On the other hand, board members worried that Henderson County would lose highway money longer term by swapping the $52 million Kanuga improvement for the $35.5 million Four Seasons Boulevard-I-26 fix.
“If this group opted to move up the interchange and drop down Kanuga, $17 million would not be available to us,” said Laurel Park Mayor Carey O’Cain. Whatever problems the Kanuga widening presents, he argued, ought not be insurmountable.
“Kanuga is scheduled for 2031,” he said. “We can’t figure out in nine years what to do? I think the three entities — Henderson County, Hendersonville and Flat Rock — ought to get your heads together and figure out what you want to do. I don’t think we ought to just say bye-bye to $17 million.”

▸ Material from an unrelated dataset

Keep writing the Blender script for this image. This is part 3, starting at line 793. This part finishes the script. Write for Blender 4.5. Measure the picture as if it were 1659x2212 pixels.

But McGrady, who as a Transportation Board member is intimately familiar with the NCDOT’s thinking for ranking major road projects, urged the local advisers to focus less on project costs, which can be a moving target and have proven in recent years often to be substantially lower on paper than on the bid-letting day.
“As the process moves forward these numbers change,” he said. “The problem in the past was there wasn’t a lot of really good updating (of cost estimates) of some of these projects until relatively late. Some of these projects moved up and suddenly they had an extra zero or two at the end of them. The real issue you need to figure out is what your priorities are and try to make it happen.”


Some projects survive, if delayed

There’s still many steps and many months to go before a new STIP is adopted. The MPO and DOT will continue public engagement on the plan this summer. The MPO will recommend project swaps in August and September followed by more public comment next spring then a new STIP adoption in the summer of 2023.
Here are other Henderson County projects and year of construction start in the current draft plan, with change from previous STIP:
• N.C. 191 widening from N.C. 280 in Mills River to Mountain Road in Hendersonville, 2024.
• U.S. 64 West improvements and roundabouts in Hendersonville and Laurel Park, 2024.
• Blythe Street sidewalks from N.C. 191 to U.S. 64, 2026 to 2027.
• Grove Street sidewalks from Barnwell Street to Spartanburg Highway, 2026 to 2027.
• White Street widening and extension from Willow Road to Spartanburg Highway, 2026 to 2029.
• South Main, Church and King streets including replacement of Mud Creek bridge, 2026 to 2029.